Milliyet'ten Prof. Dr. Erol Ulusoy'un konuyla ilgili yazısı şöyle;

Ev sahiplerinin sözleşmeyi imzalamadan önce kiracılarından, Kredi Risk Merkezi Raporu gibi, Findeks Raporu ve kredi notunu istedikleri biliniyordu. Findeks raporunda, Kredi Kayıt Bürosu’ndan alınan bilgiler ağırlıklı olmak üzere finansal kurumlardaki kredi borç ve limitleri, karşılıksız çıkan çek ve finans kuruluşlarının dahil olduğu ödenmeyen senetlerle ilgili bilgilerin yanında takibe düşen kredi, kredi kartı, kredili hesap gibi bilgiler de yer almakta. Ev sahibi Findeks raporu ile olası kiracısının kirayı istikrarlı ve süresinde ödeme gücü ve morali hakkında bilgi sahibi oluyordu. Bazı ev sahiplerinin, kiracılarının özellikle son çıktıkları evin veya iş yerinin sahibinden referans da istedikleri oluyordu.

Bir dostum aradı ve ev sahibinin kendisinden Findeks Raporu’na ek olarak, geçmişteki ev sahipleri ile hukuki uyuşmazlık yaşayıp yaşamadıklarına dair belge ve beyan talep ettiğini söyledi. Bu ‘sicil’in nereden alınacağı konusunda da yöntemi bulmuşlardı: E-Devlet üzerinden kişinin kendisine karşı açılmış davaların listesini istiyorlardı. Bu listede vatandaşların kendi açtıkları ve kendilerine karşı açılan dava ve icra takiplerine yer verilmekteydi. Ev sahibi bu listede gördüğü özellikle sulh hukuk mahkemesi uyuşmazlıklarının kira ile ilgili olacağını düşünüp muhtemelen ayrıntılı bilgi talep edecekti.

HUKUKA UYGUN MU?

Sorusu şuydu: Böyle bir talep hukuka uygun muydu? Ev sahibi kira sözleşmesi imzalaması şartını bir tür kira hukukuyla sınırlı ‘sabıka kaydı’ verilmesi şartına bağlayabilir miydi?

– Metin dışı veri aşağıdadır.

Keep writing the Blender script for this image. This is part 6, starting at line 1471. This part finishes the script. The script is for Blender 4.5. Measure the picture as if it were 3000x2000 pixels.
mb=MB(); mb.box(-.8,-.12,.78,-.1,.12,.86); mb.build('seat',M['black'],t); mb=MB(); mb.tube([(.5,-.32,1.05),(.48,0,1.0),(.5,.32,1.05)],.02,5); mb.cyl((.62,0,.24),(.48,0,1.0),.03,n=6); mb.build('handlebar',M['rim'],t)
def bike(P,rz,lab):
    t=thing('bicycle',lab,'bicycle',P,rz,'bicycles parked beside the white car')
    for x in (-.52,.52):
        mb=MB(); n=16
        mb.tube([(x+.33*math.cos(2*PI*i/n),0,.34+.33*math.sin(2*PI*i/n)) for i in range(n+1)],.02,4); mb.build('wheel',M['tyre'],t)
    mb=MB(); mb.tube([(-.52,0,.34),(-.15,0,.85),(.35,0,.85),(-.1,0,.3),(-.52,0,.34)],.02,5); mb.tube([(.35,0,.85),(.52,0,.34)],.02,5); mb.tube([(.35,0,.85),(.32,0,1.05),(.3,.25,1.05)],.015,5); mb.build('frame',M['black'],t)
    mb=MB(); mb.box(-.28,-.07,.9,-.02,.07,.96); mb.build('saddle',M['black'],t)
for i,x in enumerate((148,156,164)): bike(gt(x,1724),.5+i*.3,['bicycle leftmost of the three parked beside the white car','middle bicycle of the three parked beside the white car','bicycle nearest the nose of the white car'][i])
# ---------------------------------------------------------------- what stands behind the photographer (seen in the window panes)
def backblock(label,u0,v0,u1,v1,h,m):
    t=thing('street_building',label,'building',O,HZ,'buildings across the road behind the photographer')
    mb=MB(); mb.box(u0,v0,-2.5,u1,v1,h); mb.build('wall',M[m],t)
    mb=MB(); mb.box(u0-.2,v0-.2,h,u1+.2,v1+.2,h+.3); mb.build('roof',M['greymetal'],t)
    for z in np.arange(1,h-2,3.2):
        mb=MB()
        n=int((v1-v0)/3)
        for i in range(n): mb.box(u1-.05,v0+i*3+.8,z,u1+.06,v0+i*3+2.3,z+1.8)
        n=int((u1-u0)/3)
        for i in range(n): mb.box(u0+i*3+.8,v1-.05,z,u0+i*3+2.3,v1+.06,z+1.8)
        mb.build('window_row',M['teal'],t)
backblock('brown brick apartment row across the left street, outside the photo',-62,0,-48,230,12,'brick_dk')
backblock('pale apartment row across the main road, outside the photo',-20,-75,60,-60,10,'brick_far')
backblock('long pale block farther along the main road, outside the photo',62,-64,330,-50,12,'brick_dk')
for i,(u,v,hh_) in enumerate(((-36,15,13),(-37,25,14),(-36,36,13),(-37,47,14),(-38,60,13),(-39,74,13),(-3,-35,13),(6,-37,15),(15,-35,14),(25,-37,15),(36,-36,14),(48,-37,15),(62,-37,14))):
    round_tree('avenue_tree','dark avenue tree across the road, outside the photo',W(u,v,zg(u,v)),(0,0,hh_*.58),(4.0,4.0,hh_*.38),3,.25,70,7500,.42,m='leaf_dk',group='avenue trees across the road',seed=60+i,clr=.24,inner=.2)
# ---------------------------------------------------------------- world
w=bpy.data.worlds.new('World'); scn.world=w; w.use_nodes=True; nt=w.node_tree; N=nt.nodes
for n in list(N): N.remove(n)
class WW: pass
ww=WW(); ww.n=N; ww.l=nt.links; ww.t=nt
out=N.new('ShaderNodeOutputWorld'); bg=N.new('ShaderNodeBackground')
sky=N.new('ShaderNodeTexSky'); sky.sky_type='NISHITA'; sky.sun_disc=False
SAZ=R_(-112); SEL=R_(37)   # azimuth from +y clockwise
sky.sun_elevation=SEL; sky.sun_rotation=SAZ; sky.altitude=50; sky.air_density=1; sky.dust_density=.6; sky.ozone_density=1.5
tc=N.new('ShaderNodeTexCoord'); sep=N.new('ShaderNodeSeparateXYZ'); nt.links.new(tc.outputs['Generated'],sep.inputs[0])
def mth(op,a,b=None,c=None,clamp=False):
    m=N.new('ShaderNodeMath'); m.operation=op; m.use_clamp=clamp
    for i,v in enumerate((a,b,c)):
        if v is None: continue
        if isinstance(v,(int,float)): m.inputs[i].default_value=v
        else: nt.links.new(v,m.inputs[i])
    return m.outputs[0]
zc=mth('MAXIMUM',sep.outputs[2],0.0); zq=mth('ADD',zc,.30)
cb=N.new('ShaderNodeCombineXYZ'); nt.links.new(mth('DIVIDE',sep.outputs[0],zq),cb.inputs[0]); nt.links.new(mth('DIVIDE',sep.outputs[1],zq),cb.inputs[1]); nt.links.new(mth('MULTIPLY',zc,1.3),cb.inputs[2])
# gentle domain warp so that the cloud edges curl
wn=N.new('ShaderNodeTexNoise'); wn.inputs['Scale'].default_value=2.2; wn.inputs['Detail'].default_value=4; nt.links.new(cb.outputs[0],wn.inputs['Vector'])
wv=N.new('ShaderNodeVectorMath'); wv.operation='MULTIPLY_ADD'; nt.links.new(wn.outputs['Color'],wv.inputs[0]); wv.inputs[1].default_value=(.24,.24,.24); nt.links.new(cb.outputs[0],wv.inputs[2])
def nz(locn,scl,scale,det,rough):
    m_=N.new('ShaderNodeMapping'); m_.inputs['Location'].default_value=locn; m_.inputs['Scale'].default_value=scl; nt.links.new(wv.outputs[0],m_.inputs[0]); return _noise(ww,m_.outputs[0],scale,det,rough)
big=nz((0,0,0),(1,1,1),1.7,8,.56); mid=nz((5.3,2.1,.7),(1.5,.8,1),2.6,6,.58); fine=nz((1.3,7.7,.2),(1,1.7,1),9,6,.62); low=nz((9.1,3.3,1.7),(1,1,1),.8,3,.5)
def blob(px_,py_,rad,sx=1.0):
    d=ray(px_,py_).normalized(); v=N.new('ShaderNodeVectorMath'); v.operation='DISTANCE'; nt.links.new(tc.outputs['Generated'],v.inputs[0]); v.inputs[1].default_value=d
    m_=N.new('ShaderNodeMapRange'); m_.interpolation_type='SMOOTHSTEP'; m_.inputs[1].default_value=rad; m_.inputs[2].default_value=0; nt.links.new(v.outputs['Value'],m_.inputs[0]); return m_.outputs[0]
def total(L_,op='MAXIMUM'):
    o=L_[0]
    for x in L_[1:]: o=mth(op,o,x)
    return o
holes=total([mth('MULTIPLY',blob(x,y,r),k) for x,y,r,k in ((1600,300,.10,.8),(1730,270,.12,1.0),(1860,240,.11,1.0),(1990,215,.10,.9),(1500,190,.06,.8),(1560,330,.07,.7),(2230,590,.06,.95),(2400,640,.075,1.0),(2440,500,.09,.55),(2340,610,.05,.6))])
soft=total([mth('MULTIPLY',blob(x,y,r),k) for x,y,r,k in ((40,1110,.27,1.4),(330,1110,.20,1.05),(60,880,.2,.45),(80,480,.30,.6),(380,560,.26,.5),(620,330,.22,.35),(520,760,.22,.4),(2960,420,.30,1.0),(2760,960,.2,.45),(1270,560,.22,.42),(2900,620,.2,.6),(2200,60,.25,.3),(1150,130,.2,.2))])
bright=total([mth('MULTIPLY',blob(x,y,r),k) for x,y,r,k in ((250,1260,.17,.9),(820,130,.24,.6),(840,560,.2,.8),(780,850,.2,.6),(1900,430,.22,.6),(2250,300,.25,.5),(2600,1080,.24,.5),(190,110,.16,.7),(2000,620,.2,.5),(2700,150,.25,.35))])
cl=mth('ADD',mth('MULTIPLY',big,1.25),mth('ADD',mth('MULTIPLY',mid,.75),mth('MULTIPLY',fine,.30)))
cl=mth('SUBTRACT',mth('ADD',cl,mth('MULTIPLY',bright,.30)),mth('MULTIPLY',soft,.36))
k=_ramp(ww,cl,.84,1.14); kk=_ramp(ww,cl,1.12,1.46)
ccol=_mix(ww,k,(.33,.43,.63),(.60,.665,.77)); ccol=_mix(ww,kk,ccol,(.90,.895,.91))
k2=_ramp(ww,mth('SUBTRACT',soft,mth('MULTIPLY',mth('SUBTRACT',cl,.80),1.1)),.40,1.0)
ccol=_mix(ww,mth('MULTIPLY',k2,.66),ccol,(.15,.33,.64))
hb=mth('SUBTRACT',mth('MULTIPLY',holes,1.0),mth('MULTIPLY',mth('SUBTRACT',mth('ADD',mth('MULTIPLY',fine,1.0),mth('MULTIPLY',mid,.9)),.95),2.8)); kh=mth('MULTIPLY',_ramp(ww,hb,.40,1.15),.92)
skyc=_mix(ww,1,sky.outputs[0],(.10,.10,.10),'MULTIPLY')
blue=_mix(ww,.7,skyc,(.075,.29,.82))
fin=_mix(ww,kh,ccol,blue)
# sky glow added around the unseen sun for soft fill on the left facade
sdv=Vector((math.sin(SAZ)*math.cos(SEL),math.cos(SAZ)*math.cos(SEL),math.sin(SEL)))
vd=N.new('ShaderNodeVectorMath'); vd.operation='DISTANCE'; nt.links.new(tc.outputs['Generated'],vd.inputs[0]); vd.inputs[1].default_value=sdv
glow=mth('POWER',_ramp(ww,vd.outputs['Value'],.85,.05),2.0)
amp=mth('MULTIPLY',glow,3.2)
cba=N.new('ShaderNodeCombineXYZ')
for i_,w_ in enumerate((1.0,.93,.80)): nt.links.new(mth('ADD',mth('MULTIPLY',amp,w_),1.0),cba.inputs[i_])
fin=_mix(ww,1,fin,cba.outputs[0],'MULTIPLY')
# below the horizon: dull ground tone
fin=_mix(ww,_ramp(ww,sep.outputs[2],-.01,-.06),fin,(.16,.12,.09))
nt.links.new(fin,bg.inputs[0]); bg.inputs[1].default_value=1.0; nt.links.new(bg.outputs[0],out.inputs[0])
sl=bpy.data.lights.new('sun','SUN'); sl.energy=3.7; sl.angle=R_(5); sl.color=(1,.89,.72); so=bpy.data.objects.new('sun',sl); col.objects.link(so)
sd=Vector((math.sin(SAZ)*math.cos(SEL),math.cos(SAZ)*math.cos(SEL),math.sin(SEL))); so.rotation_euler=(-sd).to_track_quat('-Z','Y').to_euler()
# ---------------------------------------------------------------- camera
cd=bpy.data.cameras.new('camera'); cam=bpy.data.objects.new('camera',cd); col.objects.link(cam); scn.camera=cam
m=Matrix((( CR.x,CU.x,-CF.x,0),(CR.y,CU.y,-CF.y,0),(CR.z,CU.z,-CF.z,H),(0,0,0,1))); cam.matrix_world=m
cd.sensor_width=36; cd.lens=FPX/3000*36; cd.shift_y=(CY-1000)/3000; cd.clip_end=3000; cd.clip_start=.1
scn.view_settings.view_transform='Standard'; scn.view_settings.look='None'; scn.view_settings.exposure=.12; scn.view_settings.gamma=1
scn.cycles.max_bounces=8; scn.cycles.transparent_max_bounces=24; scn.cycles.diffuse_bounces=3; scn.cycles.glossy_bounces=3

Öncelikle şunu belirterek açıklamaya başlayalım: Özel hayatın gizliliği gereği, hiç kimse, yasal durumlar hariç, özel ilişkilerine dair bilgileri açıklamaya zorlanamaz. Bir kimsenin kira ödeme borcu altına gireceği hukuki ilişkinin kurulması için, kişinin ödeme gücü ve morali hakkındaki bilgiler, özel hayat olmaktan çıkacağından, Findeks Raporu istenmesi özel hayatın gizliliğinin ihlali anlamına gelmez. Durum böyle olunca, ev sahibinin kira sözleşmesini imzalamadan önce, kiracının daha önceki kira ilişkilerinde hukuki uyuşmazlık yaşayıp yaşamadığı hakkında bilgi istemesi de özel hayatın gizliliğinin ihlali olmaz... Ancak bu hukuki uyuşmazlığın ayrıntılarının da istenip istenemeyeceği hususunda daha sıkı ve daraltıcı bir yorum gerekecektir. Çünkü bazı hukuki uyuşmazlıklar sadece kiranın ödenmemesi veya geç ödenmesi ile ilgili değil de doğrudan tarafların kişilikleri ile, başkalarının bilmemesi gereken davranış ve karakter özellikleriyle ilgili olabilir. Bunların başkalarınca bilinmesi, doğrudan kişinin iç dünyasına müdahale olacağından, kanaatimce hukuka uygun olmayacaktır.

Ancak ev sahibinin kiracısından, örneğin ihtiyaç sebebiyle tahliye davası bulunup bulunmadığını ve sonucunu sorması, özel hayatın gizliliğinin ihlali değildir. Özellikle evlenme çağında evladı olan bir ev sahibinin, müstakbel kiracısının daha önceki kira ilişkilerinde bir tahliye davasını kaybedip kaybetmediğini öğrenmek istemesi yasal karşılanmalıdır. Sonuçta, ev sahiplerinin gerek Findeks Raporu gerekse kiracı adaylarının eski ev sahiplerinden referans istemelerinde de hukuka aykırılık bulunmamaktadır. Bazı sabıka kaydı bulunan kişilerin gayet mazbut kişiler gibi davranarak taşınmaz kiralayıp, suç teşkil eden eylemlerinin merkezi haline getirdikleri de tecrübe edilmiştir.